Exercise details
Extract the lines from the start through the line that holds "COL = C.collection", both included, omitting all images.
※
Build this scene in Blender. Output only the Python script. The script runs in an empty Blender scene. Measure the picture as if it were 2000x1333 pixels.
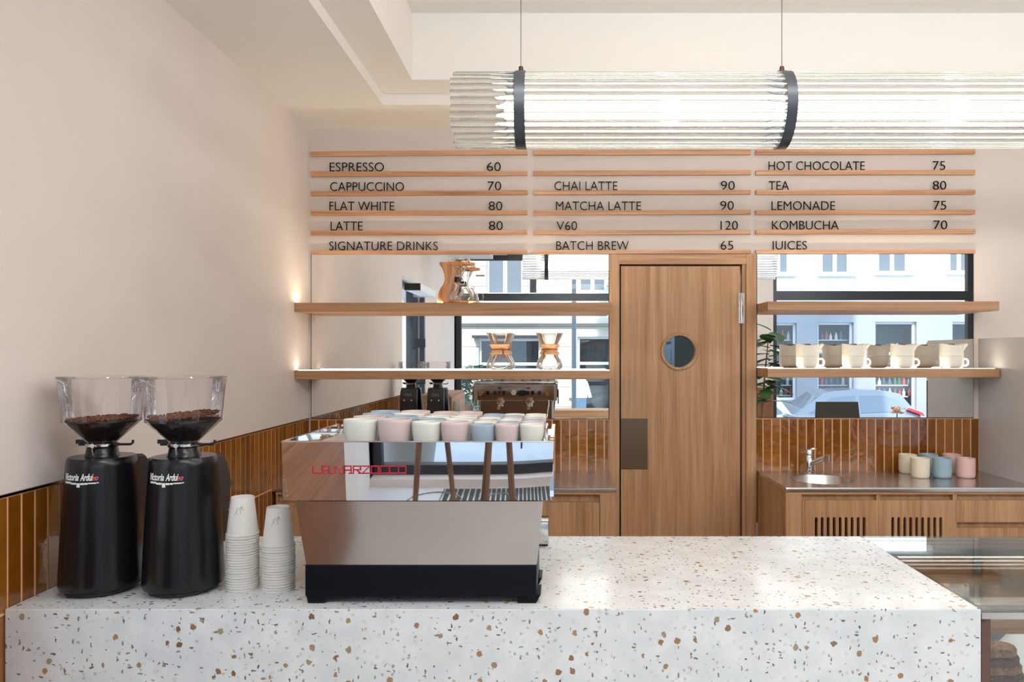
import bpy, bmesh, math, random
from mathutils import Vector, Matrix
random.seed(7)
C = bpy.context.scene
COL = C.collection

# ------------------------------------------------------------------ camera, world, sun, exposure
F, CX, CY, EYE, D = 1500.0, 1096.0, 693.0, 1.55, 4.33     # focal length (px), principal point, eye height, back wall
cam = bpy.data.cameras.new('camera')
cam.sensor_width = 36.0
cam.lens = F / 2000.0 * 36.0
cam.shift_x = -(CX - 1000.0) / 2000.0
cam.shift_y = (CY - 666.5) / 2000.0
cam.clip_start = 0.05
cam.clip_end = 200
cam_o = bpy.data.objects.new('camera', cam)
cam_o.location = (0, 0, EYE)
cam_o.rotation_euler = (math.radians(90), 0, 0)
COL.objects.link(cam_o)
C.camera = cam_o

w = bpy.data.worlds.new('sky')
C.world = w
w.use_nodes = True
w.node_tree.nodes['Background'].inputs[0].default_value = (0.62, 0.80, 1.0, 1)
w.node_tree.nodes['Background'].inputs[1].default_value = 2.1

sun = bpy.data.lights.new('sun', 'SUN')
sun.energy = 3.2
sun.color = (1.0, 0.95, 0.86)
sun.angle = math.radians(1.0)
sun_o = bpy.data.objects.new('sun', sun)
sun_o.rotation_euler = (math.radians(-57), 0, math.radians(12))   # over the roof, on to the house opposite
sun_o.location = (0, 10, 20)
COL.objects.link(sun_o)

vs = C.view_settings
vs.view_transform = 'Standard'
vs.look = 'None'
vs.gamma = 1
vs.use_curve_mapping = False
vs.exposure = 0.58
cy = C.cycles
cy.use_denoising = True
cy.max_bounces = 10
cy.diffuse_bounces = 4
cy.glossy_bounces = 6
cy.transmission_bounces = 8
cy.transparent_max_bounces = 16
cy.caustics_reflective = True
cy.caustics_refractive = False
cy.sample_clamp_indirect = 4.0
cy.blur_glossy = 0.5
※
Task response
Build this scene in Blender. Output only the Python script. The script runs in an empty Blender scene. Measure the picture as if it were 2000x1333 pixels.
import bpy, bmesh, math, random
from mathutils import Vector, Matrix
random.seed(7)
C = bpy.context.scene
COL = C.collection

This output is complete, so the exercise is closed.